A projectile is fired with a speed $u$ at an angle $\theta $ with the horizontal. Its speed when is direction of motion makes an angle $\alpha $ with the horizontal is
(A). $u\sec \theta \cos \alpha $
(B). $u\sec \theta \sin \alpha $
(C). $u\cos \theta \sec \alpha $
(D). $u\sin \theta \sec \alpha $

Answer 1

Hint: A particle follows a projectile under the acceleration of gravity. We can resolve the velocity into its horizontal and vertical components. The horizontal component will remain constant throughout the motion as no acceleration is acting on it in the horizontal direction. At the point where the velocity of the particle makes $\alpha $, we can use trigonometric ratios and components to calculate the magnitude of velocity.

Formulas used:
$\cos \alpha =\dfrac{u\cos \theta }{u'}$

Complete step-by-step solution:
When a particle is thrown at an angle with the horizontal, the motion is called projectile motion. It follows a parabola.
Let the particle make angle $\alpha $ with the horizontal at point P.

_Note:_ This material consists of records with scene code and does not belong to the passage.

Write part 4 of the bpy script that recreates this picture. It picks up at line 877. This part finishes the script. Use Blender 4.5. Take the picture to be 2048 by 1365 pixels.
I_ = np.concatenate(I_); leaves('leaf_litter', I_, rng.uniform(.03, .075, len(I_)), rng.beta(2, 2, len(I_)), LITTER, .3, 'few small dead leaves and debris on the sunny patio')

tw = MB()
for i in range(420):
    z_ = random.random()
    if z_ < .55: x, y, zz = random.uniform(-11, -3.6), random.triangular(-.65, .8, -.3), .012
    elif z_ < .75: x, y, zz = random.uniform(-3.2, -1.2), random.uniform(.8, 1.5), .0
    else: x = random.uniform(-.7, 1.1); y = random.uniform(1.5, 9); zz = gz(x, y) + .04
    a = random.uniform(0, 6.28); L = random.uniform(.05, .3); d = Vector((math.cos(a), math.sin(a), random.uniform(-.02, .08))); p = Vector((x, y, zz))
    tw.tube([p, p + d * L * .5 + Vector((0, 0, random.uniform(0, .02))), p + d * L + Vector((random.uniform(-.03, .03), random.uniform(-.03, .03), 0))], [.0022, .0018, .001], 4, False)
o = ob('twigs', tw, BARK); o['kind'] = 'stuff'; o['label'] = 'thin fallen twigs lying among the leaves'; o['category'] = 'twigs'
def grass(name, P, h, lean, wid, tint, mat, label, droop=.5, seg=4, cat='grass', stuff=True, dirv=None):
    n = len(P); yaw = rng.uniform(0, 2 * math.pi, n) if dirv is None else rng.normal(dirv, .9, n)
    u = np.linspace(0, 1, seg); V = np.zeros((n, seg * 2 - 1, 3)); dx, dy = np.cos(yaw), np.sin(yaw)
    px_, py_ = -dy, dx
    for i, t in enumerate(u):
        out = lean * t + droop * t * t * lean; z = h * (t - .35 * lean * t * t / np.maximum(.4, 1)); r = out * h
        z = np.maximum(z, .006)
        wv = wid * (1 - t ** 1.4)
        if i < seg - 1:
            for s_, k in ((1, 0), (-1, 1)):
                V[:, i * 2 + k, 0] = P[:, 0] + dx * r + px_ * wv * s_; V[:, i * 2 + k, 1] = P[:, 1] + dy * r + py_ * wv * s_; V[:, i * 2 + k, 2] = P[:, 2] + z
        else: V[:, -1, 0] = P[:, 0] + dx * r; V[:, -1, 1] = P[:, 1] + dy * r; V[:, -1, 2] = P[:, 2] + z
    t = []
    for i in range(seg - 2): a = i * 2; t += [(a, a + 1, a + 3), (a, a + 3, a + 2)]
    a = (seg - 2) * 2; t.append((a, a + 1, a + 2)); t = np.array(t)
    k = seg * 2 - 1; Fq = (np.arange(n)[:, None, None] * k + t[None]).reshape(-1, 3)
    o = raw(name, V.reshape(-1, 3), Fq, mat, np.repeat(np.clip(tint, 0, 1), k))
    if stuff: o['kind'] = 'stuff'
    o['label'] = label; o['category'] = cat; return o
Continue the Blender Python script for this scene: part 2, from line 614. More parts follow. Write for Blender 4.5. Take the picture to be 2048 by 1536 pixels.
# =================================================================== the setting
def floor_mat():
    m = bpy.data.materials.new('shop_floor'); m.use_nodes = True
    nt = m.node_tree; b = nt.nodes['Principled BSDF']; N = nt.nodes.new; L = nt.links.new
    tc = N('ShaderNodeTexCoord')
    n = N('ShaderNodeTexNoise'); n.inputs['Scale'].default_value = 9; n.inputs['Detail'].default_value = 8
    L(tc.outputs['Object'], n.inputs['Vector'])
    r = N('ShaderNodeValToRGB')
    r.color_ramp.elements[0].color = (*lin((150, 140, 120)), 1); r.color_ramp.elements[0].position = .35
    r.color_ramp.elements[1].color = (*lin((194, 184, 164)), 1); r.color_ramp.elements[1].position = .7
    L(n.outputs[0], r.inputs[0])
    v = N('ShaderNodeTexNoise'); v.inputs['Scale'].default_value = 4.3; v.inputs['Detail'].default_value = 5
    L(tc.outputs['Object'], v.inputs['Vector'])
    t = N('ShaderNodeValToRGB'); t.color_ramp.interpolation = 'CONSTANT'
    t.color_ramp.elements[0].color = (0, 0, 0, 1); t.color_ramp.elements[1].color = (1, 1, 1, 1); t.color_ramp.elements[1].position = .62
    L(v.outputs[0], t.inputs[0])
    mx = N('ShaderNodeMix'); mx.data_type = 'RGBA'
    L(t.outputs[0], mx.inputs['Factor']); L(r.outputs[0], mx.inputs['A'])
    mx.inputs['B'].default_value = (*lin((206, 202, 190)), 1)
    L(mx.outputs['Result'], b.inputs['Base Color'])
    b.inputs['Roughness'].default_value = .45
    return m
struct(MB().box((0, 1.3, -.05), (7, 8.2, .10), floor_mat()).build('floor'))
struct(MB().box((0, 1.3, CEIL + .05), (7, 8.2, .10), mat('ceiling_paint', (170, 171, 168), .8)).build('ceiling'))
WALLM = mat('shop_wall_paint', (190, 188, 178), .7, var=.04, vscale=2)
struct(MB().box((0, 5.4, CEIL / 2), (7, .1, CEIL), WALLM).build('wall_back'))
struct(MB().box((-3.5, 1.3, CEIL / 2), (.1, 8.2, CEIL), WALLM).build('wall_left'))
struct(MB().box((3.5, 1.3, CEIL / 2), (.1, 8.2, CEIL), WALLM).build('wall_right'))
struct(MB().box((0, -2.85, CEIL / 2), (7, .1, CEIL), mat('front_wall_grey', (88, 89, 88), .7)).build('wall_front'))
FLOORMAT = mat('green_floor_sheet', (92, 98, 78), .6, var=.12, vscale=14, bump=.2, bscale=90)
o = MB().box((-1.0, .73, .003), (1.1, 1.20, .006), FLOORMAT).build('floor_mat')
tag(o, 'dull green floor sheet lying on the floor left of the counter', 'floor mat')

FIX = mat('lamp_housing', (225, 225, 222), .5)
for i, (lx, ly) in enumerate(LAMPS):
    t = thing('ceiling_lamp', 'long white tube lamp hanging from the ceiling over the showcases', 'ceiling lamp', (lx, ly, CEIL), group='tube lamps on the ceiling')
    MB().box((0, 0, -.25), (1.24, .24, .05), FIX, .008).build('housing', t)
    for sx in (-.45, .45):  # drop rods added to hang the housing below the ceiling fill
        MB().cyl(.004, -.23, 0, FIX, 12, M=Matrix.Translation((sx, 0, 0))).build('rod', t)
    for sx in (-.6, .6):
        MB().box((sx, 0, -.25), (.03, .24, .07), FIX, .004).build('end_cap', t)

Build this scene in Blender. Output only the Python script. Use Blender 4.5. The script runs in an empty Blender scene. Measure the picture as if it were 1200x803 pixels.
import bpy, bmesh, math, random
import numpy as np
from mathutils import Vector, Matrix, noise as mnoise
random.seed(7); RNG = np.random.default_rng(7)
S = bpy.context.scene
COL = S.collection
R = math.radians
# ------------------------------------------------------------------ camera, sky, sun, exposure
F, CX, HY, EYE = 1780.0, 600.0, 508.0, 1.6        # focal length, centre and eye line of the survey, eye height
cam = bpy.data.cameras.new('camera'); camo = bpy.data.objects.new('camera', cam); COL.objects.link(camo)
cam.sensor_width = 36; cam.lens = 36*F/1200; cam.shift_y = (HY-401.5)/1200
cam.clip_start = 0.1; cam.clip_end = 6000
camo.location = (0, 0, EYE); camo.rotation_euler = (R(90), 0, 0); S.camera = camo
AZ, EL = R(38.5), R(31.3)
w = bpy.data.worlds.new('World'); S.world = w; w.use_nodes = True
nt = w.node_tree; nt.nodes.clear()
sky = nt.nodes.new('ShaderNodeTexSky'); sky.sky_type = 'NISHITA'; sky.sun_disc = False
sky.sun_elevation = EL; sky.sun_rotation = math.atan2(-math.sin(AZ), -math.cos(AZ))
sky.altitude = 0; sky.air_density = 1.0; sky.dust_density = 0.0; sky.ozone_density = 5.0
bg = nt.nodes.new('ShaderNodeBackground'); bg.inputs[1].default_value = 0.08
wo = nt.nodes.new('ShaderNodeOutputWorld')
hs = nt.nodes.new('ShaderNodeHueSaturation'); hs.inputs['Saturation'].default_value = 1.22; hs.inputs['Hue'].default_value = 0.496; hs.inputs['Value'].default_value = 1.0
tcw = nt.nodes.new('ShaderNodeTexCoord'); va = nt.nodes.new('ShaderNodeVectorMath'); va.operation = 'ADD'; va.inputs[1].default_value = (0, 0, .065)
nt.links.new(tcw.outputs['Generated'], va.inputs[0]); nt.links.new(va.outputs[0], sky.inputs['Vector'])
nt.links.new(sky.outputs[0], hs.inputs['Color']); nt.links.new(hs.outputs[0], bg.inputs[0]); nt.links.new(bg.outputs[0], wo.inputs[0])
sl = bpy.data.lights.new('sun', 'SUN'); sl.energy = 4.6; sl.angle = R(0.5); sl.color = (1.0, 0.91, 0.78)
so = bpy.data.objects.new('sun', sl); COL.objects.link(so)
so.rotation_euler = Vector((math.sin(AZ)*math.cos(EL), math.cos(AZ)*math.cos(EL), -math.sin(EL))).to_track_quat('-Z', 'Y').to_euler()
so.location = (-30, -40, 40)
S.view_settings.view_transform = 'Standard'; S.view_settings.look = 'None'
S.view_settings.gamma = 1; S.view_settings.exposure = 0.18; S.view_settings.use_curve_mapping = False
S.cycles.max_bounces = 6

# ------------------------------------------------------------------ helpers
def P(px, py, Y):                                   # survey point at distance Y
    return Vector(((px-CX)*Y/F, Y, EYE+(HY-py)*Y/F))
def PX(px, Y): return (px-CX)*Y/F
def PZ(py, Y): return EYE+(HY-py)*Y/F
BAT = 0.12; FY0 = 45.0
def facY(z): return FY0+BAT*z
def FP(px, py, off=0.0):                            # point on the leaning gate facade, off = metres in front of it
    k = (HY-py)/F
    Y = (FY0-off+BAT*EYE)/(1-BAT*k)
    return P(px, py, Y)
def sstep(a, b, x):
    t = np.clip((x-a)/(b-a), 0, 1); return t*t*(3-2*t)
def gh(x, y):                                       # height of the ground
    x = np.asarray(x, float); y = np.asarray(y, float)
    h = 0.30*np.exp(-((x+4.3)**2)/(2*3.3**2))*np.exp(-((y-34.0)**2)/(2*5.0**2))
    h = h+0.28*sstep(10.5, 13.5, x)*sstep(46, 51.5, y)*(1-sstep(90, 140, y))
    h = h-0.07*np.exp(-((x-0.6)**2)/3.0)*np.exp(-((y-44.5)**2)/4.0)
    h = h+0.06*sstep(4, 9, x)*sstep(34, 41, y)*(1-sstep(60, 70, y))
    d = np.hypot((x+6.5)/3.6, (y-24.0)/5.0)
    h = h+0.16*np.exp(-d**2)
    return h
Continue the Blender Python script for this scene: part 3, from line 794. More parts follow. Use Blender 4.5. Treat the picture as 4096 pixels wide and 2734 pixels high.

At the starting point, the initial velocity of the particle can be resolved into its components of which the horizontal component remains constant equal to $u\cos \theta $
At point P,
$\cos \alpha =\dfrac{u\cos \theta }{u'}$
Let $u'$ be the velocity at point P, therefore, from the above equation, we get,
$\begin{align}
  & \cos \alpha =\dfrac{u\cos \theta }{u'} \\
 & \Rightarrow u'=\dfrac{u\cos \theta }{\cos \alpha } \\
 & \therefore u'=u\sec \alpha \cos \theta \\
\end{align}$
Therefore, the velocity of the particle at the point where it makes $\alpha $ with the horizontal is $u\sec \alpha \cos \theta $. Hence, the correct option is (C).

Additional information:
As the acceleration of the particle is constant, we can apply equations of motion to calculate the different parameters of projectile motion. The range can be calculated as
$R=\dfrac{{{u}^{2}}\sin 2\theta }{g}$ and the height can be calculated as $\dfrac{{{(u\sin \theta )}^{2}}}{2g}$ and the time taken for the complete motion is $t=\dfrac{u\sin \theta }{g}$.

Note:
At the highest point, $\alpha =0$, $u'=u\cos \theta $ and the vertical component vanishes. In projectile motion, we can analyse the vertical motion and the horizontal motion separately. In the vertical motion, the acceleration due to gravity acts on the particle. At the highest point of the projectile, potential energy is maximum and at the lowest point kinetic energy is maximum.